(Task prompt)
For the records below, say how many lines contain the string "lite". Give the number only.

(Records for the task)
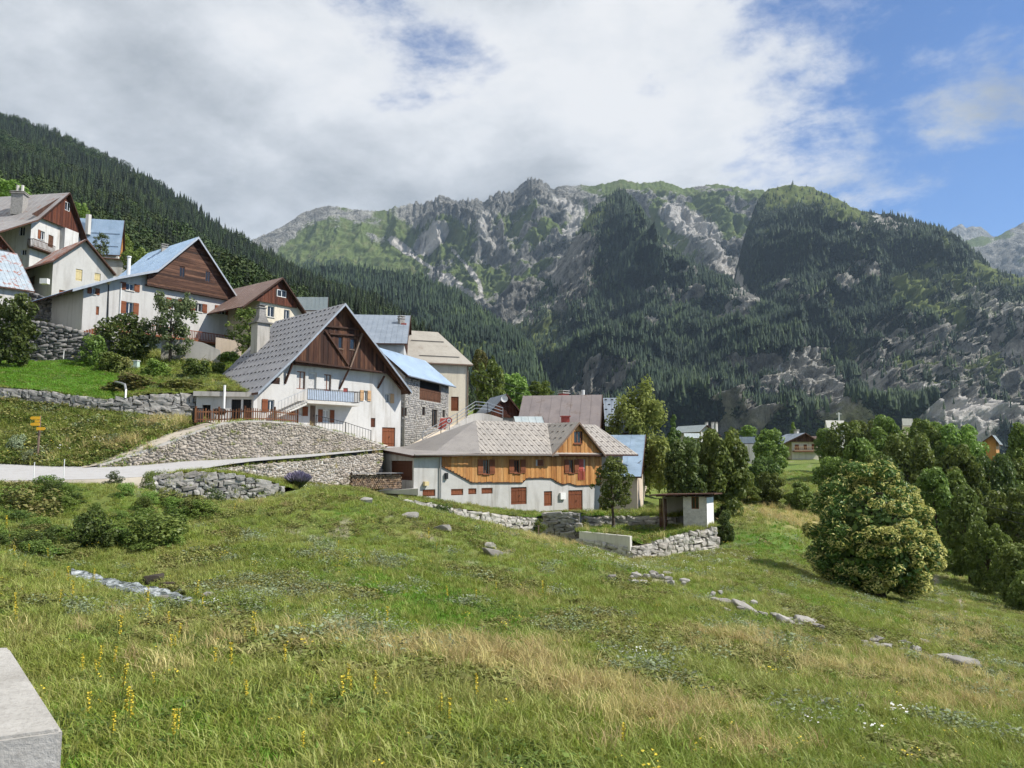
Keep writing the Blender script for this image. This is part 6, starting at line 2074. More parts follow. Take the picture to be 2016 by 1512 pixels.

==

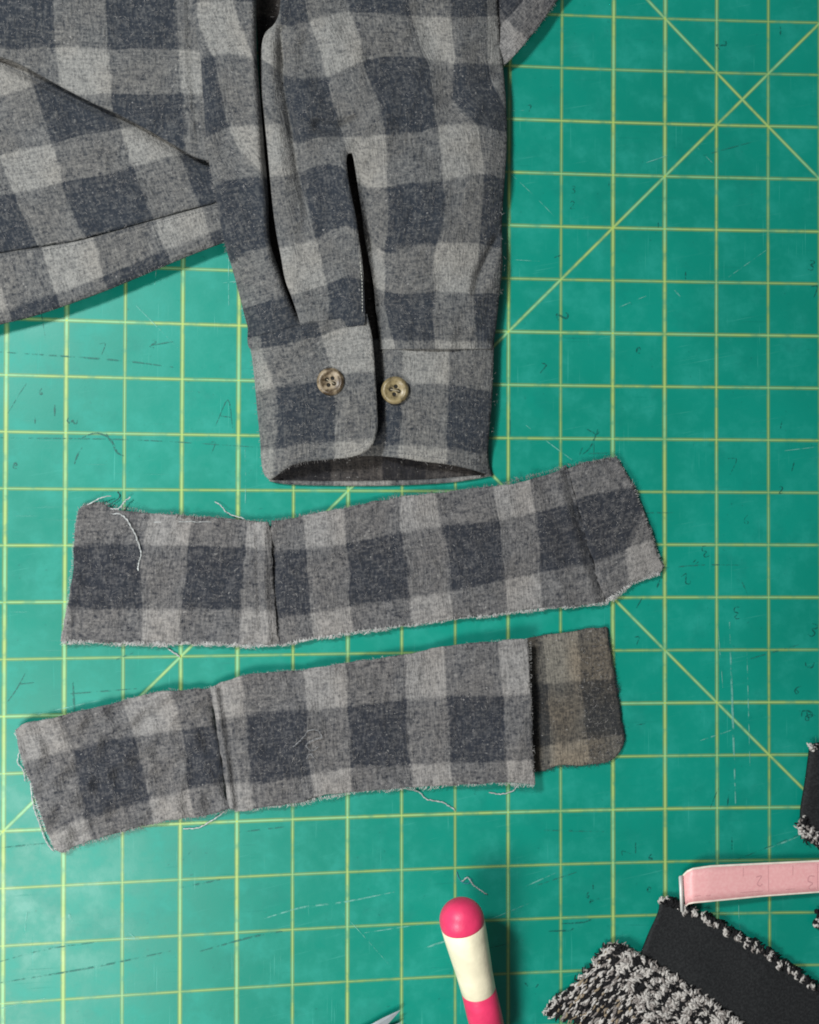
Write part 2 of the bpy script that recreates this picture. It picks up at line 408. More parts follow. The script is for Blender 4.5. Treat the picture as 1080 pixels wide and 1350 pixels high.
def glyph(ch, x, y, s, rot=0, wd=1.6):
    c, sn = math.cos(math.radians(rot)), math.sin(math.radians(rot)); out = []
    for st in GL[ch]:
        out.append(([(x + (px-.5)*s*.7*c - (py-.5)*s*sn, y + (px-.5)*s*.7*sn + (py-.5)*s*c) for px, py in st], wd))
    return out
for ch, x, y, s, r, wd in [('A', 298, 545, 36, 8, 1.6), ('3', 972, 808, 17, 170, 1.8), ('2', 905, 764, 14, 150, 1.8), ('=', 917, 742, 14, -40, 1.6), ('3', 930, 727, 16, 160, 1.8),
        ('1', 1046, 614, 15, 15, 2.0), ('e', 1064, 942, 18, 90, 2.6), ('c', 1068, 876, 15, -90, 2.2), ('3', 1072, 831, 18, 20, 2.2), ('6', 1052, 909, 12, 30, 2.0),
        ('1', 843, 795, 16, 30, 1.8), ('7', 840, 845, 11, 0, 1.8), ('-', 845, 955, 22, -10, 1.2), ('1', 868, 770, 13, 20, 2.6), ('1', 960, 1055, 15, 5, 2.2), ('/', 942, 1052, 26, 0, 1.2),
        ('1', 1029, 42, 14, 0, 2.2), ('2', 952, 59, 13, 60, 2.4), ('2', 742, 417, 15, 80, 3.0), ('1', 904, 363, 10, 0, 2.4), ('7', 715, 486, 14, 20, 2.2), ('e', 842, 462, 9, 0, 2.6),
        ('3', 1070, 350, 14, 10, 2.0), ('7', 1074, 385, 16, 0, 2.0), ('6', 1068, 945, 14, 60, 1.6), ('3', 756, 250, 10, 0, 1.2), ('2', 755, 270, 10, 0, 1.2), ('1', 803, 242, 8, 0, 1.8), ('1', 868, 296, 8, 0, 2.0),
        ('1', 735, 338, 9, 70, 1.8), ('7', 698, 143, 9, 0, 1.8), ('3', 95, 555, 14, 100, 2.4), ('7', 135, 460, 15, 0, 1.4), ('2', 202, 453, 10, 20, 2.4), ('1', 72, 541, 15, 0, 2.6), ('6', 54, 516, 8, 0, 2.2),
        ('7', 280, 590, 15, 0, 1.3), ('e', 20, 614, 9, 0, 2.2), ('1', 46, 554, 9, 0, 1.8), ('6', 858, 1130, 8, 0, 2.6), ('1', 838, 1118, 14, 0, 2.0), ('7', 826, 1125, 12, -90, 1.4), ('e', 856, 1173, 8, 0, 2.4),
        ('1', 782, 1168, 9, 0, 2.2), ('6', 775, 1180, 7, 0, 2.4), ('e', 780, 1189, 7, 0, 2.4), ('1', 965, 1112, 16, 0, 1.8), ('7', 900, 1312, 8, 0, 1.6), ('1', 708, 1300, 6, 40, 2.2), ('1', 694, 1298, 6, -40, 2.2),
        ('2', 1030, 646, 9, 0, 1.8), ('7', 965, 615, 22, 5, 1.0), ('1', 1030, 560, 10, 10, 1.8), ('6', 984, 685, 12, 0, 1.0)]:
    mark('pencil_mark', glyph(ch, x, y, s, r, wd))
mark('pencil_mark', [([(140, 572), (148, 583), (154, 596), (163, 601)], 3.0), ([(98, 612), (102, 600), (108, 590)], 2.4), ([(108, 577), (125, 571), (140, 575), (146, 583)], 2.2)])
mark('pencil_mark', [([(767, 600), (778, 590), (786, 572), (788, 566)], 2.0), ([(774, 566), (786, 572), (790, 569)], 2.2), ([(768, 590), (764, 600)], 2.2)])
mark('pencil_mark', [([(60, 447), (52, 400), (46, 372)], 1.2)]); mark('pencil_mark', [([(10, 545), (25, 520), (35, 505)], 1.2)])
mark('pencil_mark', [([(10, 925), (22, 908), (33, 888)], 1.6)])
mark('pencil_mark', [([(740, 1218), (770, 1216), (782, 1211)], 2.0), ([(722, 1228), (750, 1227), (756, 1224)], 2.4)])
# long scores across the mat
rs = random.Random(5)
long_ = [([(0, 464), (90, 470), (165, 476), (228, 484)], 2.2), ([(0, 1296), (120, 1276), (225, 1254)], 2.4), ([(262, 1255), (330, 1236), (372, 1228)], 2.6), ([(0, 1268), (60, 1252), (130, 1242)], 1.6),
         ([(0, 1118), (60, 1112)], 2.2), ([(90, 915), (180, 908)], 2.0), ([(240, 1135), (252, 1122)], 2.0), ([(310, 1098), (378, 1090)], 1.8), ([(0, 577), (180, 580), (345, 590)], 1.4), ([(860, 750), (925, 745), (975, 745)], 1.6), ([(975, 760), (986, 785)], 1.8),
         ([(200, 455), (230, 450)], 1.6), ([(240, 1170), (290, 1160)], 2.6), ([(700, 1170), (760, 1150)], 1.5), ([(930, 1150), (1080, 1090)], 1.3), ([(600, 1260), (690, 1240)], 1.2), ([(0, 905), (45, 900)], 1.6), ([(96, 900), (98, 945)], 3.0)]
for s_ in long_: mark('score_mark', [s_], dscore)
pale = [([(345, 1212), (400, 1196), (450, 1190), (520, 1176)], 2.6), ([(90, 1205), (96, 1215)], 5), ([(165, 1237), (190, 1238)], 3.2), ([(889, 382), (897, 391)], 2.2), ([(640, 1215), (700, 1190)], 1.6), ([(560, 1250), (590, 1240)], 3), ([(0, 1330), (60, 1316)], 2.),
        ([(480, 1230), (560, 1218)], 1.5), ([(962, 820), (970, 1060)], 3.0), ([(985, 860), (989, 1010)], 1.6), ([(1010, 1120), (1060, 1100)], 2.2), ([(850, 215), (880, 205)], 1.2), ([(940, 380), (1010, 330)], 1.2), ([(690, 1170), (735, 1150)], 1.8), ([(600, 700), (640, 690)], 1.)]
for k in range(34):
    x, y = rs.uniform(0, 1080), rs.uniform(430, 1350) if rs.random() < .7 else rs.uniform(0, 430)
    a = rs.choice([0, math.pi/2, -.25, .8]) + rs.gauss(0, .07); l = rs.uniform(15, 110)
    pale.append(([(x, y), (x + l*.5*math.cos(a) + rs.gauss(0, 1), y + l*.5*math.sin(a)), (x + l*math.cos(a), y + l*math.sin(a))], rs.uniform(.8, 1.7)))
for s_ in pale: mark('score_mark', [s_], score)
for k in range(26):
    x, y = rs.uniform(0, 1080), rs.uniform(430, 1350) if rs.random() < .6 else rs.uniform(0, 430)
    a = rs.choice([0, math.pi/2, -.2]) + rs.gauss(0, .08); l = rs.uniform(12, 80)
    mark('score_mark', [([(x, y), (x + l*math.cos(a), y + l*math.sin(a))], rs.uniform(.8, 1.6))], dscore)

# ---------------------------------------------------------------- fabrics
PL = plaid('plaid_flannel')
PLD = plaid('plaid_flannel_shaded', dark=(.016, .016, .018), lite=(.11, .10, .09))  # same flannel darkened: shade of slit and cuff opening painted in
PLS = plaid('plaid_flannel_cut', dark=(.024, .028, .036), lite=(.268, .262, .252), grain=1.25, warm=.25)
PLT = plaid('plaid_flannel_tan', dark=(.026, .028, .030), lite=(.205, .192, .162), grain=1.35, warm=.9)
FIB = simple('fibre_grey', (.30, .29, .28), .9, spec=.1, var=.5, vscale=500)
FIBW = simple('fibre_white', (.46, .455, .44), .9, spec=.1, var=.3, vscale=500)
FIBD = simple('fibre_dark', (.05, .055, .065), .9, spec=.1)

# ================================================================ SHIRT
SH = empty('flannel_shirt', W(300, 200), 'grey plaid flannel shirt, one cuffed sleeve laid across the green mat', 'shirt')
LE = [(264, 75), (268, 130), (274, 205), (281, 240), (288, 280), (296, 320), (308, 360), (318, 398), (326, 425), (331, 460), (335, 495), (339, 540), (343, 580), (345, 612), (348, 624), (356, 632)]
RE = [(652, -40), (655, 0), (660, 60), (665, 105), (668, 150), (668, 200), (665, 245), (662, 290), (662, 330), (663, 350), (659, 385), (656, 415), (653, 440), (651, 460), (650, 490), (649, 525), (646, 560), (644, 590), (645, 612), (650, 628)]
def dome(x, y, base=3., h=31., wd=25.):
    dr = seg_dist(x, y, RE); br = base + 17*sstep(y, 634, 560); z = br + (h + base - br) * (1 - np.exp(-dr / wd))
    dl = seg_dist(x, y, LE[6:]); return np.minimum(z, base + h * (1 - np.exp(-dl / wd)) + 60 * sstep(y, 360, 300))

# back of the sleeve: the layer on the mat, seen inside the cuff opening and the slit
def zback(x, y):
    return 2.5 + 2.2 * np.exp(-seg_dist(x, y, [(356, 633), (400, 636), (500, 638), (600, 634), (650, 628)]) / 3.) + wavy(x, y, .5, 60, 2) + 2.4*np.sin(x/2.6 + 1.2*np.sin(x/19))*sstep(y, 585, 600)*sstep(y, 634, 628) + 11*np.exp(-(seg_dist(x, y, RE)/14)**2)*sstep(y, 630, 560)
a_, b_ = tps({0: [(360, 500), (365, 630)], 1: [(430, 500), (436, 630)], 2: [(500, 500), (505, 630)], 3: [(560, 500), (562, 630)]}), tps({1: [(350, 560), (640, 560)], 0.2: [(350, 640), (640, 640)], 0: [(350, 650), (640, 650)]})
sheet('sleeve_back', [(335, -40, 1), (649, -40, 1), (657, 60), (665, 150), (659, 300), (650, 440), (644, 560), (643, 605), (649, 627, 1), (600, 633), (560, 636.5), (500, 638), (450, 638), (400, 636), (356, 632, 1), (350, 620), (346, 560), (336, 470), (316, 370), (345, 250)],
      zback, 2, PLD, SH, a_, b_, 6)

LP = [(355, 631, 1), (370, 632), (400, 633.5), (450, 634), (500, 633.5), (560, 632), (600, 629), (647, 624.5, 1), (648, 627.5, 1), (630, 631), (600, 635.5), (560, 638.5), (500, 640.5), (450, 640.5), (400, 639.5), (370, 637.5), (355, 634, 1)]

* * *

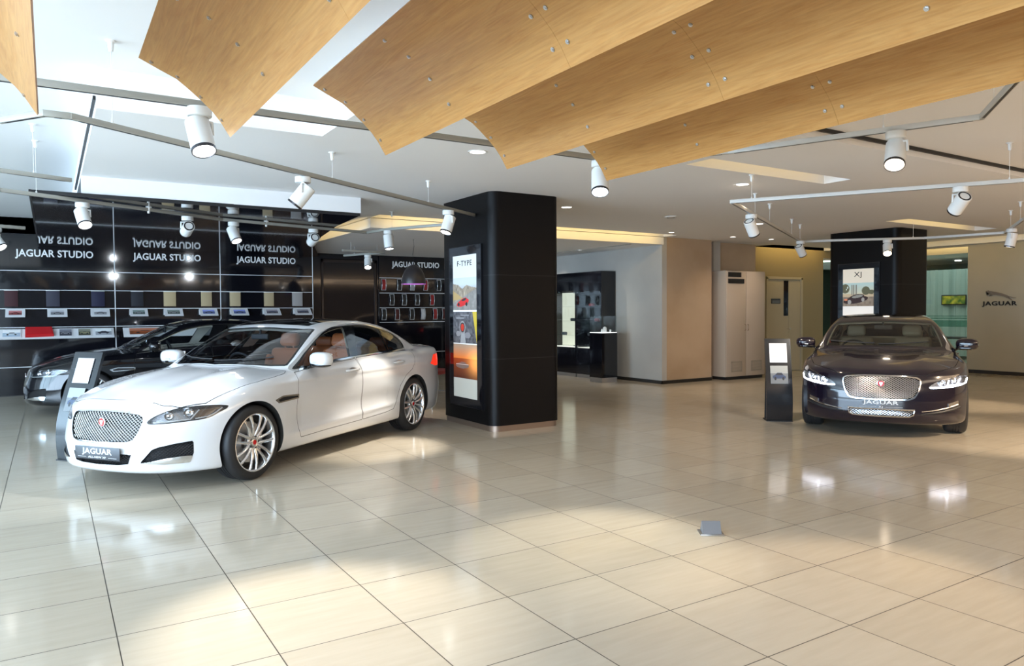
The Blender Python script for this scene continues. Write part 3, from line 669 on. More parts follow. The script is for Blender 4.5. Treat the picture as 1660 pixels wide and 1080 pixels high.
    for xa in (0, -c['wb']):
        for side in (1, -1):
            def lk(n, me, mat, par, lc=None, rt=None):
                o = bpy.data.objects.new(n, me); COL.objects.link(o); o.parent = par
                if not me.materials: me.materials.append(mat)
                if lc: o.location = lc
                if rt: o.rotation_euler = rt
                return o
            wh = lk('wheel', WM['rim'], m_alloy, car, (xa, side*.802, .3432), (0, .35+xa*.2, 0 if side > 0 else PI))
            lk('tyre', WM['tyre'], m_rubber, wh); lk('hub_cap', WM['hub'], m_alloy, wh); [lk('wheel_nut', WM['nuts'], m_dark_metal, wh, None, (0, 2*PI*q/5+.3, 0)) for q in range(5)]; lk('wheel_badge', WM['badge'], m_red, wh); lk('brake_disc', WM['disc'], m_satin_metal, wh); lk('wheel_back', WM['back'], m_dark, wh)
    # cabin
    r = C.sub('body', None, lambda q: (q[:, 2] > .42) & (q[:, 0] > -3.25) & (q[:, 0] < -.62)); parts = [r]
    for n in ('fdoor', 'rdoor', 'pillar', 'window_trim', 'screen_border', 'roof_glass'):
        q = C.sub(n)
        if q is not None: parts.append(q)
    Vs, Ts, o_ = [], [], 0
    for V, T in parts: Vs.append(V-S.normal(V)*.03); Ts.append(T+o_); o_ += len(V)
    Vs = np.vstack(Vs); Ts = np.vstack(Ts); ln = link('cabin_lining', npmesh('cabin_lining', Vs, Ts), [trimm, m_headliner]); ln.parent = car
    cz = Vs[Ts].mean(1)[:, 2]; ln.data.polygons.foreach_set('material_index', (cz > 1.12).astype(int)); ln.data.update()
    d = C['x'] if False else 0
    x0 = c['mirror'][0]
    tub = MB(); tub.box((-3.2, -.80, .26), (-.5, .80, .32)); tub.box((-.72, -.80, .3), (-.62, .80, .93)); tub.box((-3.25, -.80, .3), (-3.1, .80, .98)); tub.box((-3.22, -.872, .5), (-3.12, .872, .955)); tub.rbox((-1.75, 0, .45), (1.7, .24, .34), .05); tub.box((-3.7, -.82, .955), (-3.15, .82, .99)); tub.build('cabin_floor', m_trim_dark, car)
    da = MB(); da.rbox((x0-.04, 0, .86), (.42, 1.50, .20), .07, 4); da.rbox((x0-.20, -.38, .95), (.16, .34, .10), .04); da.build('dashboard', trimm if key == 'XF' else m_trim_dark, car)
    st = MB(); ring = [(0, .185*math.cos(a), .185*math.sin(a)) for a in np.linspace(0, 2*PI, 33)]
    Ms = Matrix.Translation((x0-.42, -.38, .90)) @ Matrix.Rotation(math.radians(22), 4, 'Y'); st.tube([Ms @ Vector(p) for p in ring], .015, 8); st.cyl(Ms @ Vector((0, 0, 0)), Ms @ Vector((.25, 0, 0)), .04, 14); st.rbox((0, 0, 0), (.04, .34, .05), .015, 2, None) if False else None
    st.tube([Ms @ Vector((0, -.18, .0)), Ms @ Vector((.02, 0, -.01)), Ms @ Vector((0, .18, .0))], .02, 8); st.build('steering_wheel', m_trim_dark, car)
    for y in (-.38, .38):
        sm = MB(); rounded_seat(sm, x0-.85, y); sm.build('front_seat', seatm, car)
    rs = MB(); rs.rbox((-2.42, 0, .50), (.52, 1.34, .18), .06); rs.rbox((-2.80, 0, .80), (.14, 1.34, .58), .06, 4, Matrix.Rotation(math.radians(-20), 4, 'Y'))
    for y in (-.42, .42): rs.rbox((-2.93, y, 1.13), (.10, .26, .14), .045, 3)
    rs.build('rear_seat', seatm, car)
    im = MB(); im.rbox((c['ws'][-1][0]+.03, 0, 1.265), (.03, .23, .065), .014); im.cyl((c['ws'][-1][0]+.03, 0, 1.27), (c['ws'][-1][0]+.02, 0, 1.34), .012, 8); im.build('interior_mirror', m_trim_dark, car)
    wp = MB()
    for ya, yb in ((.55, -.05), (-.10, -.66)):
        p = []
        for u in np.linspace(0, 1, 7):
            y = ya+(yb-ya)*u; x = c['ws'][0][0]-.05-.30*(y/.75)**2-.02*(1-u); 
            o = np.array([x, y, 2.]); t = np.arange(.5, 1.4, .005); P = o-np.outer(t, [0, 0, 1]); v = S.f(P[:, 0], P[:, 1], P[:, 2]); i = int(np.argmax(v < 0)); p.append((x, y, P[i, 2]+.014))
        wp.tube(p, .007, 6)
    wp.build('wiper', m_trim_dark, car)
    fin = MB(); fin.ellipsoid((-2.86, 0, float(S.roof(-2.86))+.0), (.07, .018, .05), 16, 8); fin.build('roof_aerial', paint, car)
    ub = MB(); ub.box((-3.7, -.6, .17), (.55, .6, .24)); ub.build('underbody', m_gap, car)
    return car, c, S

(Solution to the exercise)
3